Construction May 2016

One of our first thoughts when we moved in to our house was where to put the train garden? We live in an old farmhouse sans the farm. When the farmland itself was sold off something that went with it was any sort of a back yard. One side of the house is taken up with the driveway and a couple of large pecan trees. The other side yard is pretty expansive, but half of it is where the drain field for our septic system lay. So if we were to have trains the front of the house is was. Fortunately we have a very big front yard.

Once we received our (first) order of track we planned on having an outer loop of about 25′ by 40′. We laid the track down and started running trains.

The first thing Archie said was “not big enough. Make it bigger”. So Sophie made it bigger.

Archie was not impressed. Apparently what he meant was to make the layout itself larger. We we added more straight sections to it and ended with a loop about 35′ by 65 ‘. And it was declared good. Now our ICE train really had some room to run.

After we ordered more track to replace what we had re-allocated to the outer loop we put down the center loop…

…and realized it was going to be very hard to keep the grass mowed.

There are many different ways that people create a garden train layout, just setting the track on the lawn and leaving it at that isn’t actually one of them. At least not long term, we did leave the track like this for a couple weeks while we acclimated our minds to the fact that a significant portion of our new front yard was going to be a train layout.

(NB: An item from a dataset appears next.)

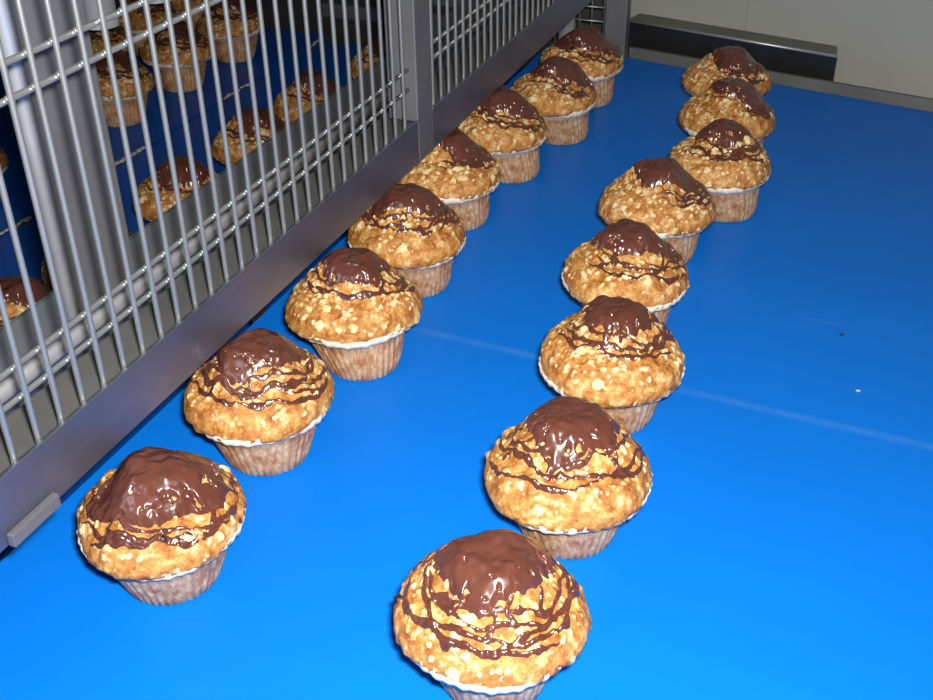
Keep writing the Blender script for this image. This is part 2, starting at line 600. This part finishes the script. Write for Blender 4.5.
    link('chocolate_glaze', np_mesh('chocolate_glaze', P, F, M_CHOC), None, root)

    for (rx, ry, sz) in raisins:
        zz = float(surf(np.array([rx]), np.array([ry]))[0]) + RIM_Z
        bm = bmesh.new()
        bmesh.ops.create_icosphere(bm, subdivisions=3, radius=sz)
        for v_ in bm.verts:
            f = 1 + 0.22 * math.sin(v_.co.x / sz * 5 + seed) * math.cos(v_.co.y / sz * 6) + 0.1 * math.sin(v_.co.z / sz * 9)
            v_.co *= f
            v_.co.z *= 0.7
        link('raisin', bm_mesh(bm, 'raisin', True), M_RAISIN, root, (rx + ox, ry + oy, zz))
    return root


# ------------------------------------------------------------------ setting: floor and wall
o = box('floor', (-3.5, -2.0, -0.92), (2.5, 3.2, -0.90), M_FLOOR); tag(o, kind='structure')

WA = Vector((-0.0669, 1.2980, 0)); WB = Vector((-0.3132, 1.3582, 0))   # line of the steel box front
wd = (WA - WB).normalized()           # to the right
wn = Vector((-wd.y, wd.x, 0))         # away from the viewer


def slab(name, p, along0, along1, back0, back1, z0, z1, mat, parent=None, bevel=0.0):
    """box laid along the wall direction; p is the reference point"""
    ang = math.atan2(wd.y, wd.x)
    bm = bmesh.new()
    c = ((along0 + along1) / 2, (back0 + back1) / 2)
    bm_box(bm, (along0 - c[0], back0 - c[1], 0), (along1 - c[0], back1 - c[1], z1 - z0), bevel)
    loc = Vector(p) + wd * c[0] + wn * c[1] + Vector((0, 0, z0))
    if parent is not None:
        loc = loc - parent.location
    o = link(name, bm_mesh(bm, name), mat, parent, loc)
    o.rotation_euler = (0, 0, ang)
    return o


o = slab('wall_back', WA, -0.285, 2.6, 0.037, 0.12, -0.90, 1.9, M_WALL); tag(o, kind='structure')
pw = Vector((-0.1842, 1.3465, 0))
al = (pw - WA).dot(wd)
o = slab('trim_1', WA, al - 0.0008, al + 0.0008, 0.0362, 0.037, -0.90, 1.9, M_JOINT); tag(o, kind='structure')
o = slab('trim_2', WA, al + 1.2 - 0.001, al + 1.2 + 0.001, 0.0362, 0.037, -0.90, 1.9, M_JOINT); tag(o, kind='structure')

# low steel trough fixed to the wall
o = box('wall_far', (-3.0, 2.3, -0.90), (-0.3, 2.38, 1.9), M_WALL); tag(o, kind='structure')
st_ = empty('wall_trough', WA + wd * -0.13 + Vector((0, 0, -0.10)))
tag(st_, 'low dark steel trough with a bright front edge against the pale wall behind the belt', 'trough')
slab('front_panel', WA, -0.265, 0.0, 0.0, 0.002, -0.10, 0.0340, M_BOX, st_)
def wpoly(name, pts, z0, z1, mat):
    bm = bmesh.new()
    w = lambda a_, b2, z: WA + wd * a_ + wn * b2 + Vector((0, 0, z)) - st_.location
    lo_ = [bm.verts.new(w(a_, b2, z0)) for a_, b2 in pts]
    hi_ = [bm.verts.new(w(a_, b2, z1)) for a_, b2 in pts]
    bm.faces.new(lo_[::-1]); bm.faces.new(hi_)
    for i in range(len(pts)):
        j = (i + 1) % len(pts)
        bm.faces.new((lo_[i], lo_[j], hi_[j], hi_[i]))
    bmesh.ops.recalc_face_normals(bm, faces=bm.faces)
    link(name, bm_mesh(bm, name), mat, st_)
wpoly('top_ledge', [(-0.265, 0.0), (0.0, 0.0), (-0.0125, 0.0355), (-0.265, 0.0355)], 0.0340, 0.0355, M_LEDGE)
wpoly('end_panel', [(-0.002, 0.0022), (0.0, 0.0022), (-0.0125, 0.0355), (-0.0145, 0.0355)], -0.10, 0.0338, M_BOX)
bm = bmesh.new()
L0 = WA + wd * -0.265 + wn * 0.0005 + Vector((0, 0, 0.0350)); L1_ = WA + wn * 0.0005 + Vector((0, 0, 0.0350))
bm_cyl(bm, L0 - st_.location, L1_ - st_.location, 0.0016, 10)
link('front_bead', bm_mesh(bm, 'front_bead', True), M_TUBE, st_)

# ------------------------------------------------------------------ front conveyor
E0 = Vector((-0.327, 1.330, 0)); E1 = Vector((0.043, 1.251, 0))   # far edge of the belt
ed = (E1 - E0).normalized()


def edge_y(x):
    return E0.y + (x - E0.x) * ed.y / ed.x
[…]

An elevated layout is popular with the live steam crowd as it allows you to keep the track very level and flat, but you end up with very little scenery or greenery. And the “garden” part of garden trains was as important to us as the trains themselves. Another, and maybe most common, method was to build a raised bed system where the track is elevated and then everything backfilled around it to bring the ground level up to the track. Like the elevated tracks this has the advantage of bringing everything up to a height where you don’t have to get down on the ground as much.

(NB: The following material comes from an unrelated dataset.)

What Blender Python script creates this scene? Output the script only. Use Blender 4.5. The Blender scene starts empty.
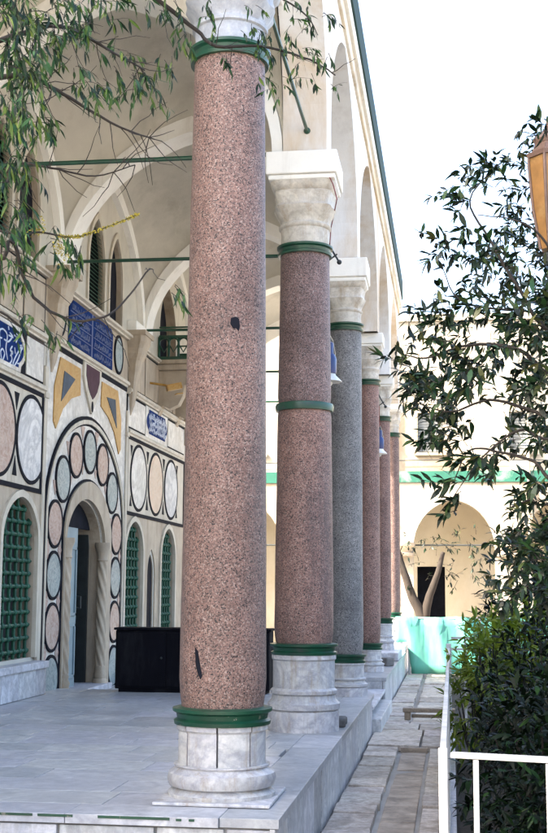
import bpy, math, random
from mathutils import Vector, Matrix, noise
random.seed(7)
PI = math.pi
S = bpy.context.scene
COL = S.collection

# ------------------------------------------------------------------ camera
EYE = Vector((0, 0, 1.2))
FPX = 1250.0
_n = Vector((179, -173.5, -1250.0)).normalized()
_psi = math.asin(_n.x); _th = math.acos(-_n.z / math.cos(_psi))
_F = Vector((-math.sin(_psi) * math.cos(_th), math.cos(_psi) * math.cos(_th), math.sin(_th)))
_R = Vector((math.cos(_psi), math.sin(_psi), 0)); _U = _R.cross(_F)
_c, _s = math.cos(0.006), math.sin(0.006)
CR = _c * _R + _s * _U; CU = _c * _U - _s * _R
cam = bpy.data.cameras.new("camera"); co = bpy.data.objects.new("camera", cam); COL.objects.link(co)
cam.sensor_fit = 'VERTICAL'; cam.sensor_height = 36; cam.lens = FPX / 833 * 36
cam.clip_start = 0.05; cam.clip_end = 3000
m3 = Matrix((CR, CU, -_F)).transposed()
co.matrix_world = Matrix.Translation(EYE) @ m3.to_4x4()
S.camera = co

def at(px, py, Y):
    """real-world point at depth Y that the photograph shows at (px, py)"""
    r = _F * FPX + CR * (px - 274) - CU * (py - 416.5)
    return EYE + r * (Y / r.y)

# ------------------------------------------------------------------ light
S.view_settings.view_transform = 'Standard'; S.view_settings.look = 'None'
S.view_settings.gamma = 1.0; S.view_settings.exposure = 3.0
SUN_EL, SUN_AZ = math.radians(38), math.radians(62)   # azimuth: how far to the left of straight behind the camera
d = Vector((math.sin(SUN_AZ) * math.cos(SUN_EL), math.cos(SUN_AZ) * math.cos(SUN_EL), -math.sin(SUN_EL)))
sl = bpy.data.lights.new("sun", 'SUN'); sl.energy = 3.1; sl.angle = math.radians(0.5); sl.color = (1, .95, .86)
so = bpy.data.objects.new("sun", sl); COL.objects.link(so)
so.rotation_euler = d.to_track_quat('-Z', 'Y').to_euler(); so.location = (-20, -10, 30)
W = bpy.data.worlds.new("World"); S.world = W; W.use_nodes = True
wn = W.node_tree.nodes; wl = W.node_tree.links
bg = wn['Background']; sky = wn.new('ShaderNodeTexSky'); sky.sky_type = 'NISHITA'; sky.sun_disc = False
sky.sun_elevation = SUN_EL
sky.sun_rotation = math.atan2(-d.x, -d.y)
sky.air_density = 1.0; sky.dust_density = 6.0; sky.ozone_density = 1.0
wl.new(sky.outputs[0], bg.inputs[0]); bg.inputs[1].default_value = 0.15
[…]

We decided we going to build a ground level layout, for several reasons. One is the fact that at 35′ by 65′ feet you are not going to be able to reach much of the track or garden from the border anyway so you have to get into it. Another factor in our decision is that at over 2200 square feet to raise it all even just a foot would require a LOT of backfill material and topsoil. And that was both an expense we couldn’t really afford and a lot of labor we didn’t care to invest. It would also have added an element of time to the construction and as our railroad was going into the front yard we didn’t want to have it looking like a disaster area for an extended period of time.

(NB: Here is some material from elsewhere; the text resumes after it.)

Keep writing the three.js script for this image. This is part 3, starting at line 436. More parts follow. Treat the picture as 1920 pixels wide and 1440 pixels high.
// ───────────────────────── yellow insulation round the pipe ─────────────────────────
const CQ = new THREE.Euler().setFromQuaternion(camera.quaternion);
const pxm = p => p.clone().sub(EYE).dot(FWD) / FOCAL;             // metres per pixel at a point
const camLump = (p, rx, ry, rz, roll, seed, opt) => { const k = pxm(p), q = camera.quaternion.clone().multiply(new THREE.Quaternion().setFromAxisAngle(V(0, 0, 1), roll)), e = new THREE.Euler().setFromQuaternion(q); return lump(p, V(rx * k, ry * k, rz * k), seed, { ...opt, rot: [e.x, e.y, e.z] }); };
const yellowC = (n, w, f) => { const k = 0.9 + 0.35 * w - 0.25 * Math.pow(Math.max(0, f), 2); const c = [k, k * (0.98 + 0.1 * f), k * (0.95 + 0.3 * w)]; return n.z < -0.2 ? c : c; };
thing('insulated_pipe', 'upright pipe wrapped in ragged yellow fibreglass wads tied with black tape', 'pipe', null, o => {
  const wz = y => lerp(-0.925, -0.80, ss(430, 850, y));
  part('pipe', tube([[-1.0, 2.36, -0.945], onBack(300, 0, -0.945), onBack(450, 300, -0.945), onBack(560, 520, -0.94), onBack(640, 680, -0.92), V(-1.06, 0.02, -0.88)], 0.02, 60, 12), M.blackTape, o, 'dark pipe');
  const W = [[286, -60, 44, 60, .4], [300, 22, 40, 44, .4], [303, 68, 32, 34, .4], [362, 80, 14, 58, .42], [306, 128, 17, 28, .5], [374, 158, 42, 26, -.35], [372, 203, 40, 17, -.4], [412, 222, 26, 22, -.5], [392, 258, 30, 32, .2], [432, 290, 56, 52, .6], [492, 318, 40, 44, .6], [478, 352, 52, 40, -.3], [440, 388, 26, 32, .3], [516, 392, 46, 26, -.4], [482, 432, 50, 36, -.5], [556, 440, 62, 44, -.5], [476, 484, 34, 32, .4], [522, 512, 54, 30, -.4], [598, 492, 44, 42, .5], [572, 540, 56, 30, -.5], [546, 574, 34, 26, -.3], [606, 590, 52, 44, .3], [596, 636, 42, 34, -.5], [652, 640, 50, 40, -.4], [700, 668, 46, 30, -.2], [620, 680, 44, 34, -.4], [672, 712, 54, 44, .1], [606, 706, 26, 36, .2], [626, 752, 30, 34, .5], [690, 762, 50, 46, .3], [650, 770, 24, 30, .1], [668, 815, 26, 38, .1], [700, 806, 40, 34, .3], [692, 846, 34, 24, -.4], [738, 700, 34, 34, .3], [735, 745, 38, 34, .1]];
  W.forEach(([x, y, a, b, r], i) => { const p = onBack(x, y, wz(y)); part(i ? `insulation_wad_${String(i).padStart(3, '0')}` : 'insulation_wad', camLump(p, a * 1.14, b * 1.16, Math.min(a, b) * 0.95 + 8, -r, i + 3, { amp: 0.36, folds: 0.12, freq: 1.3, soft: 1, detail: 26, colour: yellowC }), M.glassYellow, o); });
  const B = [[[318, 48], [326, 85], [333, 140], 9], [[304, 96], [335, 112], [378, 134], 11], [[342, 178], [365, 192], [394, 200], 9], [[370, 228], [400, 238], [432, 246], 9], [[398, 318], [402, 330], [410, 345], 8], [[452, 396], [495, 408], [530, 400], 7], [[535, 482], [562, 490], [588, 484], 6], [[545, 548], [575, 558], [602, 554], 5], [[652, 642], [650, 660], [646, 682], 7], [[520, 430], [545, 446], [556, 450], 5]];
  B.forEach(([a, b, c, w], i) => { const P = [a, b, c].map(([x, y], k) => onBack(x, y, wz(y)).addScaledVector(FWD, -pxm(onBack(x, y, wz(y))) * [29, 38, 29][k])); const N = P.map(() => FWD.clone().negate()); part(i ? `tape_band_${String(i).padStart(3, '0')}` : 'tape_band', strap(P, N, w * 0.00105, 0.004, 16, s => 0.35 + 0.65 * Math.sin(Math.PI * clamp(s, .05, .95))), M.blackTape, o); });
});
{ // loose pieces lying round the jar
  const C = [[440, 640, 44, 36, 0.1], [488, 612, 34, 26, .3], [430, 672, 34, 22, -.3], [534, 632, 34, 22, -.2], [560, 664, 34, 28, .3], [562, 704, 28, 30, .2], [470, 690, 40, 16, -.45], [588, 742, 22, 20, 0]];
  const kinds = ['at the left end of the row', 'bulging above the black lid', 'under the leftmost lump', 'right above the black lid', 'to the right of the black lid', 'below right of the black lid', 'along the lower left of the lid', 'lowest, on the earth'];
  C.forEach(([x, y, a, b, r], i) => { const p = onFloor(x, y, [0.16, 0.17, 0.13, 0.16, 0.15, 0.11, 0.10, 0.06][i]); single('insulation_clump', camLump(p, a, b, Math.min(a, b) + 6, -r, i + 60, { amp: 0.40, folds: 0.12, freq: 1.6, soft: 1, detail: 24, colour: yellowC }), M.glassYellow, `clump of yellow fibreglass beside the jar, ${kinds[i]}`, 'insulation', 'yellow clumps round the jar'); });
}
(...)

There are a few negatives to our approach that we have to live with. One is that a ground level layout may or may not actually be level. Ours is not. Were we live was actually reclaimed from the Great Dismal Swamp many years ago and without adequate drainage it would happily return to be a swamp, so our yard has a very slight slope. It’s not anything we really have to worry about but for other people thinking about this type of layout it could be a concern. And in our yard it looks like there were once at least a few trees. Once we get started the underground remains may be a concern.

White’s Nursery Spring 2016

Our first Spring show at White’s Nursery. Most of our pictures from this show were lost so these are mostly from setting up. As White’s is a nursery and greenhouse we try to incorporate as many different plants into our layouts there as we can, they made their appearance later.

This show was during our K’Nex phase. The coasters and rides look pretty cool when they work but unfortunately they do not hold up well to being moved around and neither of us had the desire or patience to keep putting them back together again. This was a pretty brief phase.

Most train shows are done on a surface that doesn’t do much for your layout, such as a concrete floor, so our train club and us try to do something to disguise it. We’ve used various mediums such as scattering mulch, laying out white sheets (for imitating snow) or in this case burlap (for imitating I don’t know what). It looks marginally better than the bare cement floor but not much and we only tried it a couple times.

New Carolinians

We have moved! We bought a house and are now North Carolinians. Packing up all the “stuff” from the train room at the campground and getting it down to our new house was an experience. And moving the train garden itself was a feat. We picked up all of the track. Emptied and brought down our small water feature. Even dug up a couple junipers we were attached to. And carted it all down to our new place.

For now all of the O gauge, HO and N scale track, trains and scenery will stay packed away. We have a room where we may end up setting up a train layout, but for the time being it is all out of the way.

Our new place is on about 2/3 of an acre and it is all nice and flat. But it has no back yard. Which is where most people we know have their garden train layouts. We have a ginormous front yard plus a substantial side yard. It looks like once we are ready to start on our new garden train layout it is going to be in the front of the house.

White’s Nursery Fall 2015

Our train club does a small show at White’s Nursery and Garden Center every spring and fall. The Fall 2015 show was the first show layout that Archie and I ever did. The show at White’s is a bit different than the ones we put on at train shows in a convention center. Each individual or couple has their own spot at White’s with the freedom to do what ever you want. We set up in what’s called the “Glass House” because it offered a larger spot to work with.

We were still living in the campground at the time so we made little camp sites and even tried to recreate our layout there with a train room and a Z Scale layout mimicking our train garden there.

The fall show is generally Christmasy themed, we had to make do with the decor they had at the nursery and a lot of poinsettias. We always enjoy doing the shows here and try to incorporate as many plants as possible.